*WHAT YOU ARE ASKED TO DO*
Please print the full listing exactly.

------------------------------------------------

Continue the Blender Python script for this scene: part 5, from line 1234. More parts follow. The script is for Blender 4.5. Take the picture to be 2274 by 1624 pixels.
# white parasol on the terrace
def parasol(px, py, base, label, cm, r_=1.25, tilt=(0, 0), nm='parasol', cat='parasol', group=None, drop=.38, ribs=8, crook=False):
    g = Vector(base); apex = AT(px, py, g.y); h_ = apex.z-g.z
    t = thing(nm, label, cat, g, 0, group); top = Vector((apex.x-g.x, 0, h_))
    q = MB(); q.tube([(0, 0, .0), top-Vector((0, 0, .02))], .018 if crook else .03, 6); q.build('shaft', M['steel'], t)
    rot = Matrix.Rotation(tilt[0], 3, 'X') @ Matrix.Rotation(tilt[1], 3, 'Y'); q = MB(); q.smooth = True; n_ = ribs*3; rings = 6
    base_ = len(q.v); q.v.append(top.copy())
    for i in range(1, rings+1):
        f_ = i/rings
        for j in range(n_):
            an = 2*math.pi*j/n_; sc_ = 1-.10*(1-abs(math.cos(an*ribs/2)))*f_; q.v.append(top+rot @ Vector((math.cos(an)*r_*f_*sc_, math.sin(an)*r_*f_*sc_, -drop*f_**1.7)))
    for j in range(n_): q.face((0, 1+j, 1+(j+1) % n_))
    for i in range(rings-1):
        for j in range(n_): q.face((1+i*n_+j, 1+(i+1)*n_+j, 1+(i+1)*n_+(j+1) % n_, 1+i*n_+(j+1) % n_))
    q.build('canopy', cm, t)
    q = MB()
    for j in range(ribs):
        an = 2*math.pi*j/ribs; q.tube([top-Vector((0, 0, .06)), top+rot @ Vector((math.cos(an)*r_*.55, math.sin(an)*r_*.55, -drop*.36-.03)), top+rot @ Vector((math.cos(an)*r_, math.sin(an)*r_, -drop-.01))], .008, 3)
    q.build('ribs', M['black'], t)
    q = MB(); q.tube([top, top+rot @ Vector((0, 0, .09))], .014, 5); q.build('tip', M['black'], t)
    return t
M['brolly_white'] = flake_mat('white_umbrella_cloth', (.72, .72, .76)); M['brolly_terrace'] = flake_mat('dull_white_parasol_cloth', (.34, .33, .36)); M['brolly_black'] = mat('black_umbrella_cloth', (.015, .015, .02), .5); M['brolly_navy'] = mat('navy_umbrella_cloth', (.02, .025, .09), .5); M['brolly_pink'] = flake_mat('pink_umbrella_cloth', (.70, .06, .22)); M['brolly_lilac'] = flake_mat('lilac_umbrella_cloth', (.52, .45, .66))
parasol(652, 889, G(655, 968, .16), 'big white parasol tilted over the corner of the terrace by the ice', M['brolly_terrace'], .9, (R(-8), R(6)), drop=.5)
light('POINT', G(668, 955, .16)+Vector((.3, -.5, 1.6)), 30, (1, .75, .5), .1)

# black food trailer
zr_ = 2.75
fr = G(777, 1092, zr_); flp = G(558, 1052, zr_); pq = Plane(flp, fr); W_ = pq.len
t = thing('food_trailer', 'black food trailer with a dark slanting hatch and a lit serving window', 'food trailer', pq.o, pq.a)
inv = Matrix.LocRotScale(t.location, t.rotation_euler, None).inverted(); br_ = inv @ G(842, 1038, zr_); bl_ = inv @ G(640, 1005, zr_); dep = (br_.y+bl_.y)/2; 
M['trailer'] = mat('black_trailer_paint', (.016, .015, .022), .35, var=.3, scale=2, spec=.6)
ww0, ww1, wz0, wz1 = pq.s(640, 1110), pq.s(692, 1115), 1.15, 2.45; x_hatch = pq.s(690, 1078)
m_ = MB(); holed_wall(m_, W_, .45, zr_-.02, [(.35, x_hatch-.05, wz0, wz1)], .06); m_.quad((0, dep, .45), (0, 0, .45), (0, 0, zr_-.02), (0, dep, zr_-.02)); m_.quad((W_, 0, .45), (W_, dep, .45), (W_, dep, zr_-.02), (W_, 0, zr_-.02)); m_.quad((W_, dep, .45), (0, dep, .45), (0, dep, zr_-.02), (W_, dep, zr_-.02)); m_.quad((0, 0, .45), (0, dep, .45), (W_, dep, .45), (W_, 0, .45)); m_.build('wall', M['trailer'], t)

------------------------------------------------

*FULL SOLUTION*
Continue the Blender Python script for this scene: part 5, from line 1234. More parts follow. The script is for Blender 4.5. Take the picture to be 2274 by 1624 pixels.
# white parasol on the terrace
def parasol(px, py, base, label, cm, r_=1.25, tilt=(0, 0), nm='parasol', cat='parasol', group=None, drop=.38, ribs=8, crook=False):
    g = Vector(base); apex = AT(px, py, g.y); h_ = apex.z-g.z
    t = thing(nm, label, cat, g, 0, group); top = Vector((apex.x-g.x, 0, h_))
    q = MB(); q.tube([(0, 0, .0), top-Vector((0, 0, .02))], .018 if crook else .03, 6); q.build('shaft', M['steel'], t)
    rot = Matrix.Rotation(tilt[0], 3, 'X') @ Matrix.Rotation(tilt[1], 3, 'Y'); q = MB(); q.smooth = True; n_ = ribs*3; rings = 6
    base_ = len(q.v); q.v.append(top.copy())
    for i in range(1, rings+1):
        f_ = i/rings
        for j in range(n_):
            an = 2*math.pi*j/n_; sc_ = 1-.10*(1-abs(math.cos(an*ribs/2)))*f_; q.v.append(top+rot @ Vector((math.cos(an)*r_*f_*sc_, math.sin(an)*r_*f_*sc_, -drop*f_**1.7)))
    for j in range(n_): q.face((0, 1+j, 1+(j+1) % n_))
    for i in range(rings-1):
        for j in range(n_): q.face((1+i*n_+j, 1+(i+1)*n_+j, 1+(i+1)*n_+(j+1) % n_, 1+i*n_+(j+1) % n_))
    q.build('canopy', cm, t)
    q = MB()
    for j in range(ribs):
        an = 2*math.pi*j/ribs; q.tube([top-Vector((0, 0, .06)), top+rot @ Vector((math.cos(an)*r_*.55, math.sin(an)*r_*.55, -drop*.36-.03)), top+rot @ Vector((math.cos(an)*r_, math.sin(an)*r_, -drop-.01))], .008, 3)
    q.build('ribs', M['black'], t)
    q = MB(); q.tube([top, top+rot @ Vector((0, 0, .09))], .014, 5); q.build('tip', M['black'], t)
    return t
M['brolly_white'] = flake_mat('white_umbrella_cloth', (.72, .72, .76)); M['brolly_terrace'] = flake_mat('dull_white_parasol_cloth', (.34, .33, .36)); M['brolly_black'] = mat('black_umbrella_cloth', (.015, .015, .02), .5); M['brolly_navy'] = mat('navy_umbrella_cloth', (.02, .025, .09), .5); M['brolly_pink'] = flake_mat('pink_umbrella_cloth', (.70, .06, .22)); M['brolly_lilac'] = flake_mat('lilac_umbrella_cloth', (.52, .45, .66))
parasol(652, 889, G(655, 968, .16), 'big white parasol tilted over the corner of the terrace by the ice', M['brolly_terrace'], .9, (R(-8), R(6)), drop=.5)
light('POINT', G(668, 955, .16)+Vector((.3, -.5, 1.6)), 30, (1, .75, .5), .1)

# black food trailer
zr_ = 2.75
fr = G(777, 1092, zr_); flp = G(558, 1052, zr_); pq = Plane(flp, fr); W_ = pq.len
t = thing('food_trailer', 'black food trailer with a dark slanting hatch and a lit serving window', 'food trailer', pq.o, pq.a)
inv = Matrix.LocRotScale(t.location, t.rotation_euler, None).inverted(); br_ = inv @ G(842, 1038, zr_); bl_ = inv @ G(640, 1005, zr_); dep = (br_.y+bl_.y)/2; 
M['trailer'] = mat('black_trailer_paint', (.016, .015, .022), .35, var=.3, scale=2, spec=.6)
ww0, ww1, wz0, wz1 = pq.s(640, 1110), pq.s(692, 1115), 1.15, 2.45; x_hatch = pq.s(690, 1078)
m_ = MB(); holed_wall(m_, W_, .45, zr_-.02, [(.35, x_hatch-.05, wz0, wz1)], .06); m_.quad((0, dep, .45), (0, 0, .45), (0, 0, zr_-.02), (0, dep, zr_-.02)); m_.quad((W_, 0, .45), (W_, dep, .45), (W_, dep, zr_-.02), (W_, 0, zr_-.02)); m_.quad((W_, dep, .45), (0, dep, .45), (0, dep, zr_-.02), (W_, dep, zr_-.02)); m_.quad((0, 0, .45), (0, dep, .45), (W_, dep, .45), (W_, 0, .45)); m_.build('wall', M['trailer'], t)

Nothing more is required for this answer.